Nor do we see any ground for applying the rule laid down in the Humphrey case, supra. That was a case of an interurban or an electric car running along one of the principal thoroughfares of the city of Frankfort. Here the railroad was on its own right-of-way and its tracks were from twenty to seventy-five feet distant from the highway in question. Under the circumstances, therefore, we conclude that defendant’s engineer was under no duty to discover plaintiff’s peril, but that his sole duty was to use ordinary care, with all reasonable means at his command, to prevent injury to' plaintiff after her peril was discovered. Millers Creek Railroad Company v. Blevins, 159 Ky. 599; L. & N. R. R. Co. v. Harrod’s Admx., 155 Ky. 155; C. & O. Ry. Co. v. Lang’s Admr., 135 Ky. 76, 321 S. W. 993; I. C. R. R. Co. v. Martin, 110 S. W. 815; L. & N. R. R. Co. v. McCandless, 123 Ky. 121.

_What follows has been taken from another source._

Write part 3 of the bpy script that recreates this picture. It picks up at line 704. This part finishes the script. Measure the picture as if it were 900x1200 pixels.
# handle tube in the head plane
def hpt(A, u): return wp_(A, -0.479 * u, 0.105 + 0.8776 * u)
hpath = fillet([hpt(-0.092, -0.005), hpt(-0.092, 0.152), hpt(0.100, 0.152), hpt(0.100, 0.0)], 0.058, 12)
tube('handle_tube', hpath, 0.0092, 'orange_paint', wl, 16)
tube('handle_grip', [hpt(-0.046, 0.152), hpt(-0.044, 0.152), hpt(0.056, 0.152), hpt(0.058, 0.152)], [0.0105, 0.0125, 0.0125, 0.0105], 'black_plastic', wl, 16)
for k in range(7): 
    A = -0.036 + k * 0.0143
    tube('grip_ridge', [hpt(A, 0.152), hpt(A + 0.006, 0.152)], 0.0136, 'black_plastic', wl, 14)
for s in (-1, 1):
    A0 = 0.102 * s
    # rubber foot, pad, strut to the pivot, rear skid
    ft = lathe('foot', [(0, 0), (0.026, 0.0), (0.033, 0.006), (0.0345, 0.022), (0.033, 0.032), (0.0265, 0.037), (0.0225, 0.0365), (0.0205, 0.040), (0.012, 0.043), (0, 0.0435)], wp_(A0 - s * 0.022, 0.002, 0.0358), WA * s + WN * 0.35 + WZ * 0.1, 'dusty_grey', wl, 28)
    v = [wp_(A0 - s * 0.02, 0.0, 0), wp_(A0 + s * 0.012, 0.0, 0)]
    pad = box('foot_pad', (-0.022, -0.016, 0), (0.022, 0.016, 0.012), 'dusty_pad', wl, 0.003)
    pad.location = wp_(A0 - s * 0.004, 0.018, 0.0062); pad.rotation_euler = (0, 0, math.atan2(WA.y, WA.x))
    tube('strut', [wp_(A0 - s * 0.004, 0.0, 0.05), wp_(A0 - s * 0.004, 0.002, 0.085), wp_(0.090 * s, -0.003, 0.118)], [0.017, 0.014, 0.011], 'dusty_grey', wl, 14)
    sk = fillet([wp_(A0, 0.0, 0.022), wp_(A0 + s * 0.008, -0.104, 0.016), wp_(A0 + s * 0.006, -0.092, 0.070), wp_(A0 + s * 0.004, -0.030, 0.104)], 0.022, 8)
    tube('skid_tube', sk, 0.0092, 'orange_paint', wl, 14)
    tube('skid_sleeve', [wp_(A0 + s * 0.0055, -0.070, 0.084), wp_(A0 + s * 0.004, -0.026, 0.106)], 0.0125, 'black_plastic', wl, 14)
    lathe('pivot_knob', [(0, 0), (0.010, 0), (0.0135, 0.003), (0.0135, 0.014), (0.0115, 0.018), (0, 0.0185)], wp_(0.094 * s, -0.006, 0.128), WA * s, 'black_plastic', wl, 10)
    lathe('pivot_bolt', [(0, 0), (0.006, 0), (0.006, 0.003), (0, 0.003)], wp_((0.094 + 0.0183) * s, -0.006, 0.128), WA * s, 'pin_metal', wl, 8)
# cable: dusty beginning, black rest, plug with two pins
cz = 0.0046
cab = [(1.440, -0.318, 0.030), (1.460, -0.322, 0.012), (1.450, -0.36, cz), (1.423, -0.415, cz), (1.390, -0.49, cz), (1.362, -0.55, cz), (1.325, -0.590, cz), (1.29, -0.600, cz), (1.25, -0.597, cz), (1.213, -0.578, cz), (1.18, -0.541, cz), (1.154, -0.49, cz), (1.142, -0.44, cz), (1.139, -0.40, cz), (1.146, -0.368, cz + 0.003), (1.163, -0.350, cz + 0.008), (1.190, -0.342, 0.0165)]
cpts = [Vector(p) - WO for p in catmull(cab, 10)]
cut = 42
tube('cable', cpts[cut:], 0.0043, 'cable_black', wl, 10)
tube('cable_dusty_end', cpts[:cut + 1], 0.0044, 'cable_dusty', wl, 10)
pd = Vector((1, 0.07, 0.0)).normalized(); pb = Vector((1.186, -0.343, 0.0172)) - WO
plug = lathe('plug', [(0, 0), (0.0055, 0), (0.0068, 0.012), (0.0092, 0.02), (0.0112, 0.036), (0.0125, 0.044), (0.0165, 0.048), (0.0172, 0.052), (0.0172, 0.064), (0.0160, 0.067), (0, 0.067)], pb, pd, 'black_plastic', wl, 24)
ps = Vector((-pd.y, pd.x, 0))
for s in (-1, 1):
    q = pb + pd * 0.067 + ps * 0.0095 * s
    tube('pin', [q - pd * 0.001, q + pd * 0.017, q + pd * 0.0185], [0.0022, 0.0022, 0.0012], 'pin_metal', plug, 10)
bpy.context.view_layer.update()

It therefore follows that the instruction complained of was erroneous.

Complaint is made of the admission of testimony to the effect that plaintiff’s horse and buggy were in plain view of the engineer and that he was looking at them. *514Since there is no better way of showing that the engineer discovered plaintiff’s peril than to establish the fact that the engineer’s view of the horse and buggy was unobstructed, and that he was looking in the direction of the horse and buggy, we conclude that this evidence was properly admitted. "We also conclude that it was sufficient to take the ease to the jury.

It is also insisted that the case should not have gone to the jury, because of plaintiff’s failure to prove a want of ordinary, care on the part of the engineer to avoid the injury after plaintiff’s peril was discovered. In this connection it is argued that plaintiff did not show that the escaping steam and the additional whistles blown when the horse took fright the second time were unnecessary. We fail, however, to find in. the record any emergency calling for the giving of signals at that time, or making it necessary for the steam to escape. It does not appear that either the statute or the rules of the company require the giving of signals for the - underground crossing. Even where required by the statute, it is the rule that if the employes of the railroad company in fact see the danger in which the traveler is placed, then they should, if necessary, in the exercise of ordinary care, cease blowing the whistle as a signal for the crossing, and resort to the bell, as the statute provides either mode of giving a warning for the crossing. Millers Creek Railroad Company v. Blevins, supra; I. C. R. R. Co. v. Martin, supra; L. & N. R. R. Co. v. McCandless, supra.

Considering the case in the light of the circumstances under which the signals were given and the steam permitted to escape, we think it was for .the jury to say whether or not the engineer, after discovering plaintiff’s peril, failed to exercise ordinary care for her safety.

Judgment reversed and cause remanded for a new trial consistent with this opinion.